Mentía: todas las mejicaneadas -lo sabía bien Susi- eran en la zona norte de la provincia. Oírlo mentir y hablar de mejicaneadas, y esa seguridad que empezó a sentir desde la primera pitada del cigarrillo, le estaban devolviendo el aliento. Escuchaba:
-¿Pero no la probaste? -quería saber uno, parecía la voz del de civil.
-¡Ni en pedo! Yo no toco esa mierda... -les contestaba el Pichi.

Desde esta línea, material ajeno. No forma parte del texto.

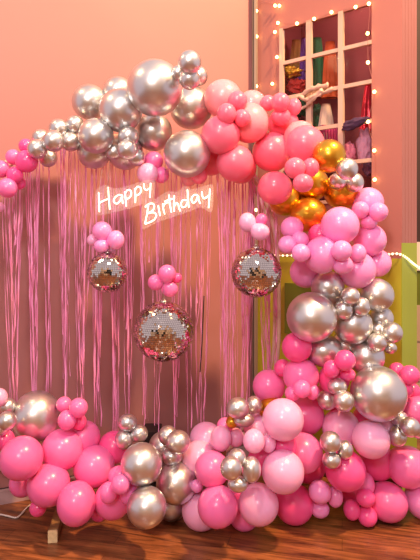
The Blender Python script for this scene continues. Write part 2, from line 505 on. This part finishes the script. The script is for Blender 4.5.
T2 = """
93,240,6 L|hidden rear left one on the left disco ball
110,247,6 L|hidden rear right one on the left disco ball
116,240,8.3,9.6 B|right one of the bunch on the left disco ball
101.7,246,7.8,6.8 B|lowest one of the bunch on the left disco ball
102,231,9.7 B|top one of the bunch on the left disco ball
177,278,5 H|hidden rear one on the middle disco ball
155.7,282.5,8 P|left one of the bunch on the middle disco ball
167,273.5,8.8 P|top one of the bunch on the middle disco ball
169.8,289,8.4,8 P|right lower one of the bunch on the middle disco ball
261.6,219.5,6.2 M|rear upper right one of the bunch on the right disco ball
247.3,222.3,8.6,9.8 L|left one of the bunch on the right disco ball
260.2,232,9.4,8.6 L|lower right one of the bunch on the right disco ball
"""
CHK = set()
def balloon(c, rx, ry, mat_, label, name, group, neck):
    """rounded body that narrows to a rolled neck on the side `neck`"""
    SEG, prof = 28, []
    for i in range(17):
        th = math.pi * i / 17 * .93
        prof.append((math.sin(th), math.cos(th)))
    prof = [(r, z * (1.0 if z > 0 else 1 + .16 * z * z)) for r, z in prof]
    prof += [(.10, -1.20), (.06, -1.24), (.055, -1.28), (.085, -1.31), (.075, -1.335), (.0, -1.335)]
    R = Vector((0, 0, -1)).rotation_difference(neck.normalized()).to_matrix()
    vs, fs = [], []
    rmean = (rx + ry) / 2
    sx, sz = rx / rmean, ry / rmean
    for j, (r, z) in enumerate(prof):
        if r < 1e-5:
            vs.append(Vector((0, 0, z)))
        else:
            for k in range(SEG):
                a = 2 * math.pi * k / SEG; vs.append(Vector((r * math.cos(a), r * math.sin(a), z)))
    ringsn = len(prof) - 2
    for k in range(SEG): fs.append((0, 1 + k, 1 + (k + 1) % SEG))
    for j in range(ringsn - 1):
        b0, b1 = 1 + j * SEG, 1 + (j + 1) * SEG
        for k in range(SEG): fs.append((b0 + k, b1 + k, b1 + (k + 1) % SEG, b0 + (k + 1) % SEG))
    last = len(vs) - 1; b0 = 1 + (ringsn - 1) * SEG
    for k in range(SEG): fs.append((b0 + k, last, b0 + (k + 1) % SEG))
    out = []
    for v in vs:
        w = R @ v; out.append(Vector((w.x * sx, w.y, w.z * sz)) * rmean)
    o = link(name, mesh(name, out, fs), mat_, None, True); o.location = c
    assert label not in CHK, label
    CHK.add(label); n = len(label.split()); assert 4 <= n <= 16, (n, label)
    tag(o, label, 'balloon', group)
    return o

placed = []
def parse(s):
    for ln in s.strip().splitlines():
        a, lab = ln.split('|'); nums, col = a.split(); v = [float(t) for t in nums.split(',')]
        yield v[0], v[1], v[2], v[3] if len(v) > 3 else v[2], col, lab
def size_word(r): return 'small' if r < 12 else 'medium' if r < 17 else 'large' if r < 22.3 else 'giant'
GR = 1.04
hc = at(98, 325, 3.4); HR = 187 / F * 3.4; YH = 3.45; SL = .14
def hoopD(x): return (YH - SL * hc.x) / (1 - SL * (x - CX) / F)
for x, y, rx, ry, col, lab in parse(T):
    r = (rx + ry) / 2
    gr = 1.055 if col == 'S' else GR
    r *= gr; rx *= gr; ry *= gr
    base = min(3.47, hoopD(x) - .09)
    if 'amid pale pink ones' in lab: base = 3.06
    if r < 12: base -= .16 if y > 398 and r > 8.2 else .06
    D = base
    while True:
        R = r * D / F; c = at(x, y, D); ok = c.z - ry * D / F >= -.002
        if c.x < .3: ok = ok and (D < A + KB * c.x - R * 1.15 - .02)
        ok = ok and (D < P0 - KP * c.x - R * 1.32 - .03)
        if ok:
            for (px, py, pr_, pc, PR, PD) in placed:
                d2 = math.hypot(x - px, y - py)
                if d2 < .88 * (r + pr_) and D > PD - math.sqrt(max(0, (.88 * (R + PR)) ** 2 - (d2 * (D + PD) / 2 / F) ** 2)):
                    ok = False; break
        if ok or D < 2.2: break
        D -= .006
    placed.append((x, y, r, c, R, D))
    cname, m = BAL[col]
    kind = 'chrome_balloon' if col in 'SG' else 'latex_balloon'
    # necks point back to the core of the garland (the hoop line)
    v = Vector((c.x - hc.x, 0, c.z - hc.z)); core = Vector((hc.x, 3.42, hc.z)) + v.normalized() * 1.2
    nk = Vector((0, 1, 0)) + (core - c) * .6
    if nk.y < .3: nk.y = .3
    balloon(c, rx * D / F, ry * D / F, m, '%s %s balloon %s' % (size_word(r), cname, lab), kind, 'balloons of the garland', nk)
print('balloon depth range', min(p[5] for p in placed), max(p[5] for p in placed), len(placed))
print(sorted((round(p[5], 2), p[0], p[1]) for p in placed)[:12])

# ------------------------------------------------------------------ disco balls
def disco(cx, cy, rp, D, label, rows):
    c = at(cx, cy, D); R = rp * D / F
    root = empty('disco_ball', c, label, 'disco ball', 'mirrored disco balls inside the hoop')
    bm = bmesh.new(); add_sphere(bm, (0, 0, 0), R * .975, 40, 26); bm_obj('core', bm, M_core, root, True)
    vs, fs = [], []
    for i in range(rows):
        t0, t1 = math.pi * (i + .06) / rows, math.pi * (i + .94) / rows; tm = (t0 + t1) / 2
        n = max(4, int(2 * rows * math.sin(tm))); sh = random.random()
        for k in range(n):
            a0, a1 = 2 * math.pi * (k + .06 + sh) / n, 2 * math.pi * (k + .94 + sh) / n; am = (a0 + a1) / 2
            nrm = Vector((math.sin(tm) * math.cos(am), math.sin(tm) * math.sin(am), math.cos(tm)))
            tilt = Vector((random.gauss(0, 1), random.gauss(0, 1), random.gauss(0, 1))) * .075
            nn = (nrm + tilt).normalized(); ctr = nrm * R; b = len(vs)
            for th, a in ((t0, a0), (t1, a0), (t1, a1), (t0, a1)):
                p = Vector((math.sin(th) * math.cos(a), math.sin(th) * math.sin(a), math.cos(th))) * R
                p -= nn * ((p - ctr).dot(nn)); vs.append(p)
            fs.append((b, b + 1, b + 2, b + 3))
    link('mirror_tiles', mesh('mirror_tiles', vs, fs), M_tile, root)
    bm = bmesh.new(); bmesh.ops.create_cone(bm, cap_ends=True, segments=20, radius1=R * .17, radius2=R * .13, depth=.014, matrix=Matrix.Translation((0, 0, R)))
    add_tube(bm, [(math.cos(a) * .008, 0, R + .012 + math.sin(a) * .008) for a in [i * math.pi / 5 for i in range(11)]], .0016, 6)
    bm_obj('cap', bm, mat('cap_metal', (.5, .45, .42), .3, 1), root, True)
    # cord up to the hoop
    hz = at(98, 322, 3.3); dx = c.x - hz.x; ztop = hz.z + math.sqrt(max(.01, 1.17 ** 2 - dx * dx))
    bm = bmesh.new(); add_tube(bm, [(0, 0, R + .02), (0, .0, (ztop - c.z + R) / 2), (0, 3.32 - D, ztop - c.z)], .0013, 6)
    bm_obj('cord', bm, M_string, root)
    return c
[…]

Eso sí era verdad. El Pichi nunca tomaba drogas, ni pastillas. Porro fumaba siempre y en todos los barrios por los que andaba escondía sus canutos: bolsitas de celofán de cigarrillos con dos porritos armados, o con picadura como para armar media docena de finos. Tenía canutos en huecos de árboles, en medidores de gas, en junturas de chapas -en esa misma casilla debía haber alguno de sus canutos- y en lugares donde nadie se le hubiera ocurrido buscar.
A veces perdía algún embute -llamaba "embute" a sus canutos- y andaba como loco pensando y frotándose las manos hasta que la cara se le iluminaba de alegría, y gritando "me lo acordé", salía para aparecer al rato con un manojo de cigarrillitos entre los dedos, como si fuera a fumáselos todos de una vez.
O entraba cantando:
-¡Hola chicoooos! ¡Llegó Papá Noel!
Y repartía porro para todos.
También era verdad que él pensaba que las drogas eran una mierda. Siempre decía:
-La coca, el ácido, las pepas y las anfetas son una mierda, son drogas inglesas...
Que algo fuera inglés era lo peor que sabía decir el Pichi. Últimamente que estaba metiéndose en mejicaneadas por la zona norte, cuando aparecía con plata, o con droga para cambiar, explicaba:
-Anoche reventamos a unos ingleses -aunque jamás hubiera ingleses para apretar, y aunque la mayoría de los revendedores que apretaban fuesen villeros de San Isidro o de la zona de El Tigre, o bolivianitas petisas y deformadas que a lo último que podían parecerse sería a un inglés."
Gente, esto se llama de una única manera: ¡¡¡¡¡Escribir sin prejuicios, mierda!!!!!